The cave near the road
The other cave (taken by Chris)
Sagada town
By now it was time to check into our hotel for the night, Masferré Country Inn. As Jezzy had warned us this was pretty simple and our room small, but it was more than adequate for the one night we would be here. The hotel is named for the Filipino photographer whose work we had seen in Bontoc and there were lots of his photos on the walls here too, but I’m not sure if there’s any connection or if the hotel owners are simply admirers!
Our room
The view from our room
We dropped off our bags in the room and went straight out for a stroll through the town, which is much more tourist-focused than Banaue. There was a scattering of street art murals and several coffee shops. Jezzy had pointed out one which she claimed had won best coffee in the world in 2017 so of course we had to go there. To be honest I have had better coffee elsewhere but it was good and certainly the best I’d had to date in the Philippines! And it was a welcome way to warm up in this chilly mountain town and relax after our explorations.
Around the town
The coffee shop
As we walked back to the hotel the rain, which had pretty much stopped, started again. We settled in a bit and used the WiFi, which was better than some reviews had suggested, to catch up with messages etc.

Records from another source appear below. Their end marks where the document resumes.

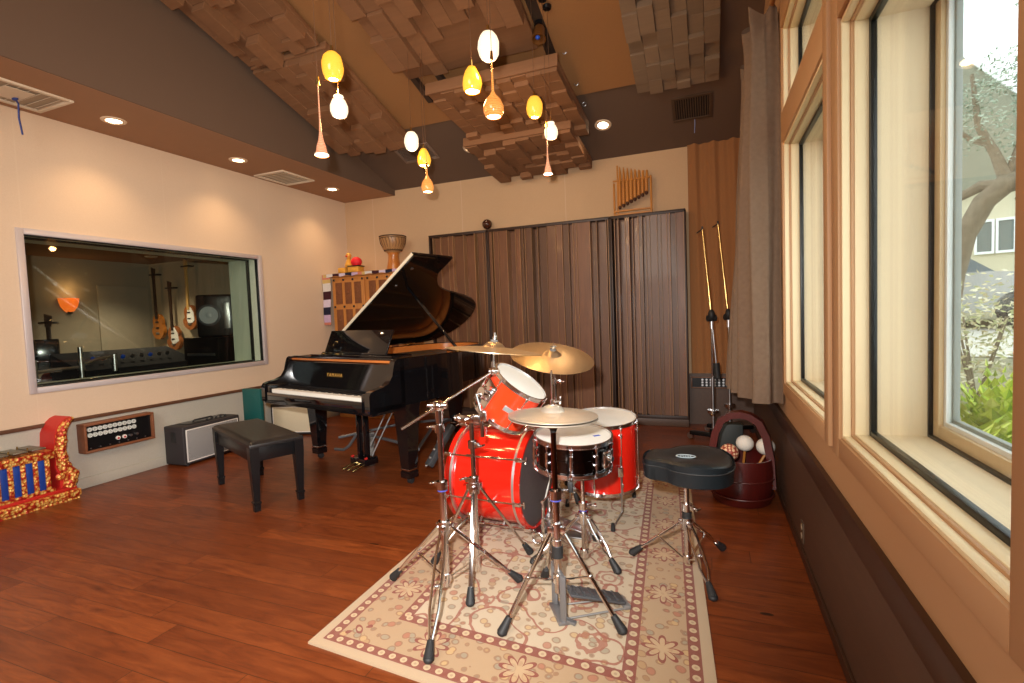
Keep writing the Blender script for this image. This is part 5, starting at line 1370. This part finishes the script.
bk = thing('wooden_bucket', 'dark red wooden bucket with a tall arched handle by the right wall', 'bucket', (.178, 3.56, 0)); bk.scale = (1.12, 1.12, 1.03)
bw = wood('red_bucket_wood', srgb(92, 24, 20), srgb(60, 14, 11), 2, rough=.35, coat=.3)
MB().lathe([(.150, 0), (.158, .01), (.172, .12), (.176, .20), (.168, .285), (.158, .285), (.160, .20), (.145, .03), (.0, .03)], 40, cap0=True, cap1=False).build('body', bw, bk)
for z in (.055, .165): MB().torus((0, 0, z), .170 if z < .1 else .176, .006).build('hoop', plain('dark_hoop', srgb(80, 26, 20), .4), bk)
ha = R(-10); hm = Matrix.Rotation(ha, 4, 'Z')
q = MB(); hp = [(-.165, .10), (-.158, .28), (-.135, .42), (-.10, .505), (-.05, .54), (0, .55), (.05, .54), (.10, .505), (.135, .42), (.158, .28), (.165, .10)]
b = q.b; rings = []
for i, (x, z) in enumerate(hp):
    d = Vector((hp[min(i+1, 10)][0]-hp[max(i-1, 0)][0], 0, hp[min(i+1, 10)][1]-hp[max(i-1, 0)][1])).normalized(); nn = Vector((-d.z, 0, d.x))
    w = .036 if 2 < i < 8 else .032; t = .020
    rings.append([b.verts.new(hm @ (Vector((x, 0, z))+nn*a*t+Vector((0, c*w, 0)))) for a, c in ((-1, -1), (1, -1), (1, 1), (-1, 1))])
for A, B in zip(rings, rings[1:]):
    for k in range(4): b.faces.new((A[k], A[(k+1) % 4], B[(k+1) % 4], B[k]))
b.faces.new(rings[0][::-1]); b.faces.new(rings[-1])
q.build('handle', bw, bk, smooth=45)
def mallet(label, p, r, mat, lean, name='fluffy_mallet'):
    o = thing(name, label, 'percussion', p)
    MB().sph((0, 0, 0), r, (1, 1, .95), 18, 12).build('ball', mat, o)
    MB().cyl((0, 0, -r*.8), Vector(lean), .008, n=8).build('stick', bam, o)
fur = plain('white_wool', srgb(232, 224, 212), .95, var=.12, vs=80)
def net_mat():
    n = N('beaded_net'); d = n.vor(n.coord(), 46, rnd=.15); n.set(color=n.ramp(d, [(0, srgb(236, 206, 170)), (.42, srgb(226, 188, 150)), (.5, srgb(150, 60, 44))]), rough=.5); n.bump(d, .5, .004); return n.m
mallet('beaded cream and red shaker ball at the left of the bucket', (.105, 3.46, .335), .058, net_mat(), (.03, .06, -.22), 'beaded_shaker')
mallet('white woolly mallet head in the middle of the bucket', (.205, 3.60, .365), .055, fur, (-.02, .0, -.24))
mallet('white woolly mallet head sticking out at the right side of the bucket', (.330, 3.62, .345), .058, fur, (-.10, -.03, -.22))
sp = tag(MB().b2((-.09, -.045, 0), (.09, .045, .40), .01).build('dark_drum_case', plain('dark_green_case', srgb(30, 36, 34), .6)), 'small dark case standing behind the bucket handle', 'case'); sp.location = (.13, 4.05, 0)

cur_m = fabric('taupe_velvet', srgb(132, 110, 92), srgb(112, 92, 76), 40, bump=.2)
path = [(.405, 3.40), (.33, 3.385), (.27, 3.46), (.245, 3.8), (.25, 4.2), (.26, 4.55)]
seg = [0]
for a, b in zip(path, path[1:]): seg.append(seg[-1]+math.dist(a, b))
def curt(u, w):
    t = u*seg[-1]; i = max(k for k in range(len(seg)-1) if seg[k] <= t+1e-9); f = (t-seg[i])/(seg[i+1]-seg[i])
    a, b = Vector(path[i]), Vector(path[i+1]); p = a.lerp(b, f); d = (b-a).normalized(); n = Vector((d.y, -d.x))
    z = .67+2.30*w; fl_ = 1-w
    top = max(0, (w-.93)/.07)
    wave = sin(t*34+.6*sin(t*9))*(.034+.016*fl_)+.012*sin(t*71+2*w)*(1+top*1.2)+.010*sin(7*w+t*5)
    p = p+n*(wave-.02)
    lean = min(1, max(0, (t-.10)/.5))
    x = p.x+.075*w*lean-.085*fl_*lean*.6
    return Vector((min(.408, x), p.y, z+top*.03*sin(t*60)))
cu_ = MB().quadgrid(curt, 220, 46)
hem = MB()
ct = thing('curtain', 'long taupe curtain gathered at the left end of the window wall', 'curtain', (0, 0, 0))
cu_.build('drape', cur_m, ct, smooth=80)
q = MB().quadgrid(lambda u, w: curt(u, .965+.035*w)+Vector((-.004, -.004, .03)), 220, 3); q.build('heading_tape', cur_m, ct, smooth=80)
rd = tag(MB().cyl((.37, 2.2, 3.02), (.37, 5.3, 3.02), .014, n=14).sph((.37, 2.2, 3.02), .025).build('curtain_rod', wood('rod_wood', srgb(190, 128, 70), srgb(150, 96, 50), 1)), 'wooden curtain rod at the top of the window wall', 'rod')

# ------------------------------------------------------------------ outside
E_ = Vector((.377, .926, 0)); Lx = Vector((.926, -.377, 0))
def O3(l, d, z): return Lx*l+E_*d+Vector((0, 0, z))
def gz(d): return -.15+max(0, min(1.05, (d-4)*.105))
grm = plain('garden_ground', srgb(150, 146, 120), .95, var=.3, vs=3)
q = MB().quadgrid(lambda u, v: O3(-9+26*u, 1.2+40*v, gz(1.2+40*v)) if True else None, 30, 60)
for v in q.b.verts:
    if v.co.x < XR+.36: v.co.x = XR+.36
go_ = q.build('ground_outside', grm); go_['kind'] = 'structure'
q = MB().quadgrid(lambda u, v: O3(-9+26*u, 9.5+2.6*v, gz(9.5+2.6*v)+.015), 10, 4)
rd_ = q.build('street', plain('pale_asphalt', srgb(214, 210, 200), .9, var=.05)); rd_['kind'] = 'structure'
def leafquads(rnd, m, c, rad, n, s, flat=1.0):
    for _ in range(n):
        d = Vector((rnd.gauss(0, 1), rnd.gauss(0, 1), rnd.gauss(0, 1))).normalized()*rad*rnd.random()**.4; d.z *= flat
        p = Vector(c)+d; a = Vector((rnd.gauss(0, 1), rnd.gauss(0, 1), rnd.gauss(0, .6))).normalized()*s; b = a.orthogonal().normalized()*s*.45
        m.face([p-a, p+b, p+a, p-b])
def leafmat(name, cs):
    n = N(name); g = n.new('ShaderNodeNewGeometry'); c = n.ramp(g.outputs['Random Per Island'], [(i/len(cs), x) for i, x in enumerate(cs)], 'CONSTANT')
    n.set(color=c, rough=.6, spec=.2); return n.m
fern_m = leafmat('fern_leaves', [srgb(206, 222, 90), srgb(176, 200, 70), srgb(222, 232, 130), srgb(150, 178, 70)])
bush_m = leafmat('bush_leaves', [srgb(178, 180, 130), srgb(226, 222, 196), srgb(150, 154, 110), srgb(204, 196, 160), srgb(170, 160, 120)])
tree_m = leafmat('tree_leaves', [srgb(140, 156, 136), srgb(170, 184, 164), srgb(120, 138, 118), srgb(190, 202, 186)])
bark = plain('pale_bark', srgb(128, 116, 98), .9, var=.45, vs=14)
rnd = random.Random(4)
def fern(l, d, hgt, label):
    o = thing('fern_plant', label, 'plant', O3(l, d, gz(d)), 0, 'ferns outside the window')
    m = MB()
    for k in range(70):
        a = rnd.random()*2*pi; ln = hgt*(.7+.5*rnd.random()); lean = .12+.26*rnd.random()
        prev = None
        for j in range(9):
            t = j/8; p = Vector((cos(a)*lean*ln*t**1.4, sin(a)*lean*ln*t**1.4, ln*(t-.35*t*t)))
            if prev is not None:
                d_ = (p-prev).normalized(); s = d_.cross(Vector((0, 0, 1))).normalized()
                for sg in (-1, 1):
                    w = .11*hgt*(1.1-t); m.face([prev, prev+s*sg*w*.6+d_*w*.35+Vector((0, 0, .01)), prev+s*sg*w+d_*w*.6, p])
            prev = p
    m.build('fronds', fern_m, o, smooth=None, normals=False)
    MB().cyl((0, 0, 0), (0, 0, hgt*.3), .03, .01, n=8).build('stem', bark, o)
for l, d, h, t in ((.02, 3.0, .72, 'bright green fern just outside the window, nearest the glass'), (-.22, 3.75, .95, 'bright yellow-green fern outside the window, second from the glass at left'), (.40, 4.0, 1.0, 'green fern outside the window, second from the glass at right'), (.02, 4.8, 1.15, 'tall green fern in the middle of the bed outside the window'), (.75, 5.2, 1.1, 'green fern at the back right of the bed outside the window')):
    fern(l, d, h, t)
def bush(l, d, rad, label, n=1500):
    o = thing('leafy_bush', label, 'bush', O3(l, d, gz(d)), 0, 'leafy bushes outside the window')
    m = MB(); leafquads(rnd, m, (0, 0, rad*.85), rad, n, .032, .85); m.build('foliage', bush_m, o, smooth=None, normals=False)
    m = MB()
    for k in range(5): m.cyl((0, 0, 0), (rnd.uniform(-.4, .4)*rad, rnd.uniform(-.4, .4)*rad, rad*1.1), .02, .008, n=6)
    m.build('stem', bark, o)
bush(-.10, 7.0, .82, 'pale leafy bush outside the window below the tree, left side'); bush(.95, 8.6, .78, 'pale leafy bush outside the window below the house window')
bush(1.5, 10.6, .7, 'tall pale bush across the street in front of the house', 1300)
tr = thing('oak_tree', 'old tree with a thick leaning trunk outside the window', 'tree', O3(-.45, 9.0, gz(9.0)))
def t3(l, d, z): return Lx*l+E_*d+Vector((0, 0, z))
q = MB()
q.tube([t3(-.05, 0, 0), t3(.0, 0, .6), t3(.08, 0, 1.2), t3(.2, 0, 1.72), t3(.38, 0, 2.12), t3(.57, -.05, 2.3), t3(.85, -.1, 2.35), t3(1.4, -.2, 2.6), t3(2.2, 0, 3.1)], [.20, .15, .13, .12, .12, .125, .12, .10, .06], 12)
q.tube([t3(.55, -.05, 2.28), t3(.35, 0, 2.33), t3(.12, .1, 2.22), t3(-.4, .2, 2.0)], [.09, .07, .05, .03], 10)
q.tube([t3(.6, -.05, 2.3), t3(.48, 0, 2.7), t3(.32, 0, 3.1), t3(.25, .1, 3.8)], [.08, .055, .04, .02], 10)
q.tube([t3(.42, 0, 2.85), t3(.25, .05, 2.95), t3(.05, .1, 3.2)], [.045, .03, .015], 8)
q.tube([t3(.6, 0, 2.35), t3(.75, 0, 2.9), t3(.95, 0, 3.6)], [.07, .045, .02], 8)
q.tube([t3(1.0, -.2, 2.4), t3(.7, -.3, 2.05), t3(.78, -.3, 1.92), t3(1.3, -.3, 1.95)], [.06, .055, .05, .03], 10)
q.build('trunk', bark, tr)
m = MB()
for l, d, z, r_, n_ in ((.60, .2, 3.75, .34, 420), (.25, .1, 3.45, .26, 220), (.40, 0, 3.05, .30, 200), (.95, .1, 3.3, .4, 420), (1.5, 0, 3.6, .6, 600), (.0, .2, 3.0, .3, 150), (1.2, .2, 4.6, .6, 400), (-.7, .2, 3.6, .6, 400), (2.4, 0, 4.2, .9, 700), (.75, .1, 2.75, .3, 180)): leafquads(rnd, m, t3(l, d, z), r_, n_, .035)
m.build('foliage', tree_m, tr, smooth=None, normals=False)
# house across the street
hs_ = thing('house', 'pale house with a shingled gable and white windows across the street', 'house', O3(0, 17, 1.0)); hs_.rotation_euler = (0, 0, math.atan2(Lx.y, Lx.x))
wallm = plain('cream_stucco', srgb(214, 206, 178), .9, var=.04); shin = wood('grey_shingles', srgb(150, 150, 132), srgb(122, 124, 108), 0, rough=.9, scale=20); wht = M['whiteframe']
MB().b2((-5, 0, 0), (1.7, 6, 3.2)).build('wall', wallm, hs_)
gm_ = Matrix(((1, 0, 0, 0), (0, 0, 1, 0), (0, 1, 0, 0), (0, 0, 0, 1)))
MB().prism([(-5.4, 2.9), (2.05, 2.9), (-1.65, 7.5)], -.25, 6.2, gm_).build('gable_roof', shin, hs_)
MB().bar((2.1, -.3, 2.84), (-1.65, -.3, 7.56), .10, .10).build('barge_board', wht, hs_)
for x in (-.30, .08):
    q = MB(); z0, z1, w_ = 1.31, 2.14, .36
    for a_, b_ in (((x, z0), (x+.05, z1)), ((x+w_-.05, z0), (x+w_, z1)), ((x+.05, z0), (x+w_-.05, z0+.06)), ((x+.05, z1-.06), (x+w_-.05, z1))): q.b2((a_[0], -.08, a_[1]), (b_[0], .02, b_[1]))
    f = q.build('window', wht, hs_); MB().b2((x+.05, -.04, z0+.06), (x+w_-.05, .0, z1-.06)).build('pane', plain('house_pane', srgb(120, 130, 128), .1), f)
cr_ = thing('parked_car', 'silver parked car across the street, half hidden by the bushes', 'car', O3(-.9, 12.6, gz(12.6)), math.atan2(Lx.y, Lx.x))
carp = plain('silver_car_paint', srgb(196, 202, 206), .2, .4, coat=.6)
MB().prism([(-1.9, .25), (1.9, .25), (2.0, .55), (1.85, .85), (.9, .95), (-1.7, .95), (-2.0, .7)], -.8, .8, gm_).build('body', carp, cr_)
MB().prism([(-1.5, .95), (.95, .95), (.35, 1.42), (-1.0, 1.45)], -.7, .7, gm_).build('cabin', plain('car_glass', srgb(110, 124, 132), .08), cr_)
MB().prism([(-1.05, 1.43), (.40, 1.40), (.30, 1.47), (-.95, 1.50)], -.71, .71, gm_).build('roof', carp, cr_)
for x in (-1.25, 1.25):
    for y in (-.8, .62): MB().cyl((x, y, .3), (x, y+.18, .3), .3, n=24).build('wheel', M['rubber'], cr_)

# ------------------------------------------------------------------ light
w = bpy.data.worlds.new('sky'); scene.world = w; w.use_nodes = True
bg = w.node_tree.nodes['Background']; bg.inputs[0].default_value = (.93, .97, 1, 1); bg.inputs[1].default_value = 2.6
def lamp(kind, name, loc, energy, col, size=.1, aim=None, spot=None, blend=.5, sy=None):
    l = bpy.data.lights.new(name, kind); l.energy = energy; l.color = col
    if kind == 'AREA':
        l.size = size
        if sy: l.shape = 'RECTANGLE'; l.size_y = sy
    else: l.shadow_soft_size = size
    if kind == 'SPOT': l.spot_size = R(spot); l.spot_blend = blend
    o = bpy.data.objects.new(name, l); COL.objects.link(o); o.location = loc
    if aim is not None: o.rotation_euler = (Vector(aim)-Vector(loc)).to_track_quat('-Z', 'Y').to_euler()
    return o
lamp('SPOT', 'camera_flash', (-.12, -.02, 1.44), 560, (1, .965, .92), .03, aim=(-3.0, 4.1, .75), spot=112, blend=1.0)
lamp('AREA', 'bounce_fill', (-1.6, -1.6, 2.9), 125, (1, .90, .78), 1.8, aim=(-3.6, 3.2, .6))  # added fill lamp standing in for bounced light, lifts the left side
vs = scene.view_settings; vs.view_transform = 'Standard'; vs.look = 'None'; vs.exposure = 0; vs.gamma = 1
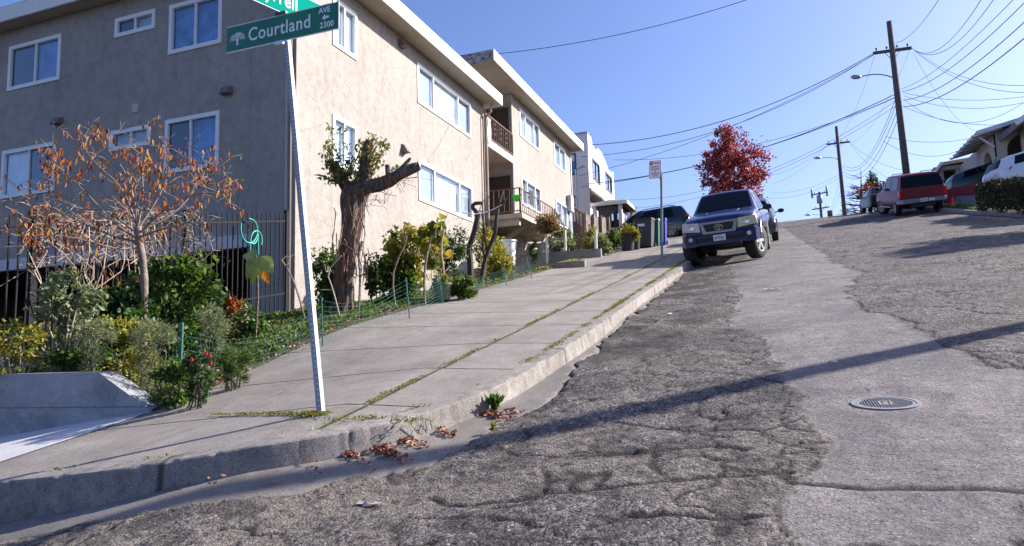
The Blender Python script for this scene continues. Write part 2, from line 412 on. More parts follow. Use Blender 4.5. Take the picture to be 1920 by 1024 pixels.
LN = [uv([(1375, 512), (1420, 497), (1480, 492), (1560, 495)]), uv([(1440, 545), (1520, 528), (1610, 523)]), uv([(1100, 1010), (1180, 990), (1290, 985), (1400, 1000)]), uv([(1060, 880), (1120, 860), (1230, 862), (1330, 850), (1400, 860)]), uv([(1180, 700), (1250, 672), (1330, 660), (1420, 668)]), uv([(1480, 925), (1560, 930), (1640, 938), (1760, 936), (1920, 940), (1990, 940)]), uv([(1160, 795), (1240, 805), (1340, 815), (1430, 818), (1500, 795)]),
      uv([(800, 940), (860, 960), (960, 955), (1040, 940), (1140, 930), (1300, 918), (1400, 910), (1480, 905)])]
for Lp in LN:
    d = polydist(X+wx*.25, Y+wy*.25, Lp, False); cr = np.maximum(cr, (1-ss(.006, .03, d))*(.75+.25*fbm(X*8, Y*8, 87)))
cr *= (1-ss(16, 30, Y)*.6)
CRK = cr.copy(); cr = np.maximum(cr, .42*pt*(1-pm)*(1-pan)); cr = np.maximum(cr, .74*(1-ss(.5, 1.9, kd+(fbm(X*1.6, Y*1.6, 161)-.5)*1.6))*(1-pan)*ss(5.0, 7.5, Y)*ss(.35, .55, fbm(X*2.3, Y*1.3, 163, 4)))
H -= CRK*.014
# coarse micro relief on the rough asphalt
H += (1-pm)*(1-pan)*(fbm(X*17, Y*17, 91, 3, .65)-.5)*.013*far + pm*(fbm(X*21, Y*21, 92, 2)-.5)*.004
H -= ss(.05, .0, kd)*ss(-.5, 0, kd)*0
hb = (1-ss(0.1, .45, np.hypot((X+.55)/1.2, Y-4.45)))  # round dent with a dark middle
H -= hb*.03*(1-pm)
dirt = np.clip(.8*ss(.48, .62, fbm(X*1.1+3, Y*1.1, 101, 5))*(1-pm)*ss(1.5, -1.2, X)*(1-ss(6, 11, Y))*(1-pan*.7) + hole*.7 + .35*wearz*fbm(X*3, Y*3, 105), 0, 1)
H = np.where(Y > 34, H*.3, H); Z = Z+H
MHX, MHY = [float(v) for v in Gp(1661, 764, RD)[:2]]     # flat seat for the iron cover
mz_ = float(RD(MHX, MHY))+.02; dm_ = np.hypot(X-MHX, Y-MHY); mw_ = 1-ss(.2, .42, dm_)
Z = Z*(1-mw_) + (mz_+.12*(Y-MHY)+.02*(X-MHX))*mw_
Z = np.where(kd < -.12, Z-.06, Z); Z -= .03*pan
o = grid_mesh('road', X, Y, Z, m_road, keep=(kd > -.25), attrs={'patch': np.maximum(pm*.97, pan*.0), 'dirt': dirt, 'crack': np.clip(cr, 0, 1)})
tag(o, kind='structure')
# keep the height so that litter can lie on it
def roadF(x, y):
    x = np.asarray(x); y = np.asarray(y); return Z[np.clip(np.searchsorted(ys, y), 0, len(ys)-1), np.clip(np.searchsorted(xs, x), 0, len(xs)-1)]
def road_h(x, y):
    i = min(len(ys)-1, int(np.searchsorted(ys, y))); j = min(len(xs)-1, int(np.searchsorted(xs, x))); return float(Z[i, j])
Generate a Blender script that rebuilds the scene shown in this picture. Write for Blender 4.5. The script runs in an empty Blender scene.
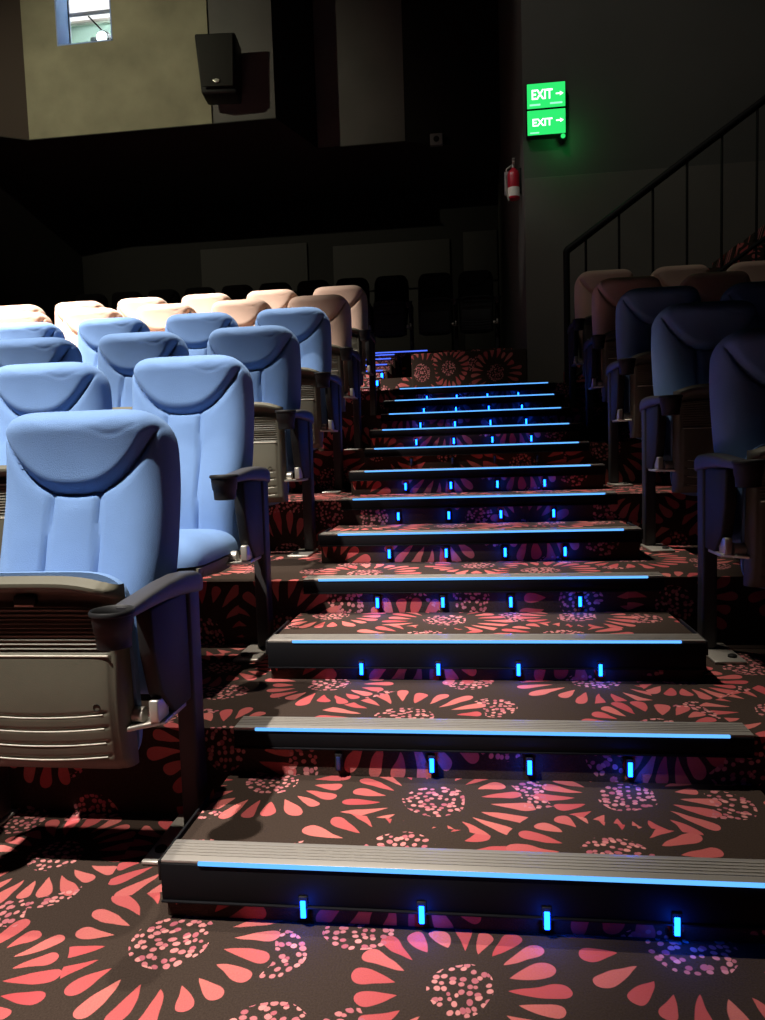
import bpy, bmesh, math, random
from mathutils import Vector, Matrix
random.seed(7)
SC = bpy.context.scene
COL = SC.collection
PI = math.pi

# ------------------------------------------------------------------ materials
def newmat(name):
    m = bpy.data.materials.new(name); m.use_nodes = True
    nt = m.node_tree; b = nt.nodes['Principled BSDF']
    return m, nt, b

def mat(name, col, rough=0.6, metal=0.0, bump=0.0, bscale=60, var=0.0, vscale=4.0, sheen=0.0, spec=0.5):
    m, nt, b = newmat(name)
    b.inputs['Base Color'].default_value = (*col, 1)
    b.inputs['Roughness'].default_value = rough
    b.inputs['Metallic'].default_value = metal
    b.inputs['Specular IOR Level'].default_value = spec
    if sheen:
        b.inputs['Sheen Weight'].default_value = sheen
        b.inputs['Sheen Roughness'].default_value = 0.5
        b.inputs['Sheen Tint'].default_value = (*[min(1, c * 2 + .2) for c in col], 1)
    tc = nt.nodes.new('ShaderNodeTexCoord')
    if var:
        n = nt.nodes.new('ShaderNodeTexNoise'); n.inputs['Scale'].default_value = vscale
        n.inputs['Detail'].default_value = 5
        nt.links.new(tc.outputs['Object'], n.inputs['Vector'])
        mx = nt.nodes.new('ShaderNodeMix'); mx.data_type = 'RGBA'
        mx.inputs[6].default_value = (*[c * (1 - var) for c in col], 1)
        mx.inputs[7].default_value = (*[min(1, c * (1 + var)) for c in col], 1)
        nt.links.new(n.outputs['Fac'], mx.inputs[0])
        nt.links.new(mx.outputs[2], b.inputs['Base Color'])
    if bump:
        n = nt.nodes.new('ShaderNodeTexNoise'); n.inputs['Scale'].default_value = bscale
        n.inputs['Detail'].default_value = 3
        nt.links.new(tc.outputs['Object'], n.inputs['Vector'])
        bp = nt.nodes.new('ShaderNodeBump'); bp.inputs['Strength'].default_value = bump
        bp.inputs['Distance'].default_value = 0.01
        nt.links.new(n.outputs['Fac'], bp.inputs['Height'])
        nt.links.new(bp.outputs['Normal'], b.inputs['Normal'])
    return m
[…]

The restaurant, Masferré Country Inn
As in Banaue we'd been asked to pre-order dinner on checking in, but there the similarities ended. When we went to the restaurant at our chosen time there was a bit of a delay because they were cooking our meal, which meant that when it appeared it was hot! My salmon in lemon sauce tasted great and Chris enjoyed his Filipino style braised beef. We also had a good chat with Jezzy and her friend, another guide who was there with two French women. A very pleasant evening!